Task to carry out: Extract the lines that hold the string "scene".

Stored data
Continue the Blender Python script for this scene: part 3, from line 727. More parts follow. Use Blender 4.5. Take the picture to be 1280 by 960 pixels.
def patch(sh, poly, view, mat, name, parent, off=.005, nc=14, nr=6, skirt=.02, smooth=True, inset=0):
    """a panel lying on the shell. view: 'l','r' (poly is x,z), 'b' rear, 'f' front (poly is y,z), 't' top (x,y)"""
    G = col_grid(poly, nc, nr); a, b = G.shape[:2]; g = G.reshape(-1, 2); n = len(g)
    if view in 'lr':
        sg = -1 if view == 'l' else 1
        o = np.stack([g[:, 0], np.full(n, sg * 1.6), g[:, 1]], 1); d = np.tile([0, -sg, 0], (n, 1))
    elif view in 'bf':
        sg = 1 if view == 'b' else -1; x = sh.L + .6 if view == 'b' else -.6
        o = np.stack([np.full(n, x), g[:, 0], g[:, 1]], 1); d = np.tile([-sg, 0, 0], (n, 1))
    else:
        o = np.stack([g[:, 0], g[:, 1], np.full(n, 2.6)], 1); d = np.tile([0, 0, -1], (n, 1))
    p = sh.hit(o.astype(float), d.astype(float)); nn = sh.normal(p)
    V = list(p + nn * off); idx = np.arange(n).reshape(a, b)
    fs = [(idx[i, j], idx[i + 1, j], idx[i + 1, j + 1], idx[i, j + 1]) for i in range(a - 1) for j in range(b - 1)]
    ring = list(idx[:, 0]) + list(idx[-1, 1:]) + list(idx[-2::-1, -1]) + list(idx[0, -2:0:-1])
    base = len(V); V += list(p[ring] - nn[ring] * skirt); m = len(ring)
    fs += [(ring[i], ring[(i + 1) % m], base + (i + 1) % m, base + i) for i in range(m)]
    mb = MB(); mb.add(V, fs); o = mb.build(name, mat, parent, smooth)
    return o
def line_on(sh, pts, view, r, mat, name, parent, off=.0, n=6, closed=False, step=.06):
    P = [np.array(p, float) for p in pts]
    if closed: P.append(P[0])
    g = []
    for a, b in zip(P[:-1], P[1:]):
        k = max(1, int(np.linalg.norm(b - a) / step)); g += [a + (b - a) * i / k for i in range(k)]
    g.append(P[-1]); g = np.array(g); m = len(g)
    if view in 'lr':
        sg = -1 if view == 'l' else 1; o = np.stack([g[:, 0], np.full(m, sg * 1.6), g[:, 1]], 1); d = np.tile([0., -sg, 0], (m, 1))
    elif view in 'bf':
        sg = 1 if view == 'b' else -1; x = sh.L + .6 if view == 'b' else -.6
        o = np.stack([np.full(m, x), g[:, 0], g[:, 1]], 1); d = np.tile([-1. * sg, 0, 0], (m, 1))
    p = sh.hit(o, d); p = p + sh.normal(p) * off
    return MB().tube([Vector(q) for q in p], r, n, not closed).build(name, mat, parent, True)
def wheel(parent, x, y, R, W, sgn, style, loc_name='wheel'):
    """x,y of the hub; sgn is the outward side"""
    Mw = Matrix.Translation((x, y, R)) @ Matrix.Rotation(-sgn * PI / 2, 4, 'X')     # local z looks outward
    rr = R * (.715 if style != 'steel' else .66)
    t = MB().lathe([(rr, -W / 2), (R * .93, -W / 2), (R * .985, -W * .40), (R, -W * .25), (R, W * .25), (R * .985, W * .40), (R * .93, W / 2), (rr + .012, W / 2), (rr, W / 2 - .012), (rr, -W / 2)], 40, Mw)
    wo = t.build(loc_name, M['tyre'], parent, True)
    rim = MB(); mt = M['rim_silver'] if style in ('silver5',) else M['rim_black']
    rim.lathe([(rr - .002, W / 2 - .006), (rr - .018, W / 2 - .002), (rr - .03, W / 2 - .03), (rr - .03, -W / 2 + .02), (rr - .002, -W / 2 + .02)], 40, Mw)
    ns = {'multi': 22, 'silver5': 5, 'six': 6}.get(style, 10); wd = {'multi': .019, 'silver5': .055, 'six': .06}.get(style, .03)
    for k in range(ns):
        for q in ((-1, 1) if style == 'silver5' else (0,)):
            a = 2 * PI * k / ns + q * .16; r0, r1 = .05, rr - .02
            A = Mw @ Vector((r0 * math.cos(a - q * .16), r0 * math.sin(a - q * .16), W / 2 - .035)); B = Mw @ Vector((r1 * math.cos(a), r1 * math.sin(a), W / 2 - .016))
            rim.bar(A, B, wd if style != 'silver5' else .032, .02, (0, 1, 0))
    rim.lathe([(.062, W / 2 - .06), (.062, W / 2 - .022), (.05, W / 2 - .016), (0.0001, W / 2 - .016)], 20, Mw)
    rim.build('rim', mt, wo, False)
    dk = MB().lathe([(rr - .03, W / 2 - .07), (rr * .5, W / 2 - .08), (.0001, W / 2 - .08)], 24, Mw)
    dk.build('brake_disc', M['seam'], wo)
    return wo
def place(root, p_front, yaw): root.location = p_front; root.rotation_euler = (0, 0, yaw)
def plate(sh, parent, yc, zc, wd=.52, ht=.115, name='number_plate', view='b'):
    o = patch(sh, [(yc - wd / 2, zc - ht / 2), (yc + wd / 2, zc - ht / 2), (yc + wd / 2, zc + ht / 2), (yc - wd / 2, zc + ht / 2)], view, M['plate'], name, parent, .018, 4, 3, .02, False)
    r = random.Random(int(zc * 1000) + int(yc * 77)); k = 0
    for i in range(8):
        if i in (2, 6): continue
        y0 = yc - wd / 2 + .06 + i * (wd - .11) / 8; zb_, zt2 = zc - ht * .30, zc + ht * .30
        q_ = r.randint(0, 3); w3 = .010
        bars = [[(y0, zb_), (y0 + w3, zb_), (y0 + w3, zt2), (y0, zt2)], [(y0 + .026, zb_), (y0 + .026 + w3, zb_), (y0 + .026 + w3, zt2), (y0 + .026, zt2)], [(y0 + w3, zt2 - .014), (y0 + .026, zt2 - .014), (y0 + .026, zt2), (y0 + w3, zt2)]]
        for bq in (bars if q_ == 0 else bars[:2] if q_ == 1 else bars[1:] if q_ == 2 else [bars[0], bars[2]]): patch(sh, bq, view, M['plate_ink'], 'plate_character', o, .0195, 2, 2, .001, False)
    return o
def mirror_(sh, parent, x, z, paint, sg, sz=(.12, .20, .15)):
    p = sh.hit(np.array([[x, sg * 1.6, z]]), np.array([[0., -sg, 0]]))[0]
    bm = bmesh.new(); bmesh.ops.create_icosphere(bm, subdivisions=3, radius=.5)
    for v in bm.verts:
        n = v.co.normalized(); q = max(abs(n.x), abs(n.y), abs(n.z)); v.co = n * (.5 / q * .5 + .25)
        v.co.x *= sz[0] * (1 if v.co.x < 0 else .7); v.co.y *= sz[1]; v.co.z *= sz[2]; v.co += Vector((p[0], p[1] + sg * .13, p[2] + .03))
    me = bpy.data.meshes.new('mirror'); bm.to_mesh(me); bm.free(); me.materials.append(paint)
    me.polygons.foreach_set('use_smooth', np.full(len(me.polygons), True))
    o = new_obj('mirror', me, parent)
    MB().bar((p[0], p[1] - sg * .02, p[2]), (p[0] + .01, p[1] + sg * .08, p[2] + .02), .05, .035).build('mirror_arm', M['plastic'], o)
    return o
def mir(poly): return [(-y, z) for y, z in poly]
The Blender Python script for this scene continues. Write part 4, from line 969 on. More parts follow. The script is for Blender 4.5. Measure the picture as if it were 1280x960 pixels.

Exercise response:
Continue the Blender Python script for this scene: part 3, from line 727. More parts follow. Use Blender 4.5. Take the picture to be 1280 by 960 pixels.
The Blender Python script for this scene continues. Write part 4, from line 969 on. More parts follow. The script is for Blender 4.5. Measure the picture as if it were 1280x960 pixels.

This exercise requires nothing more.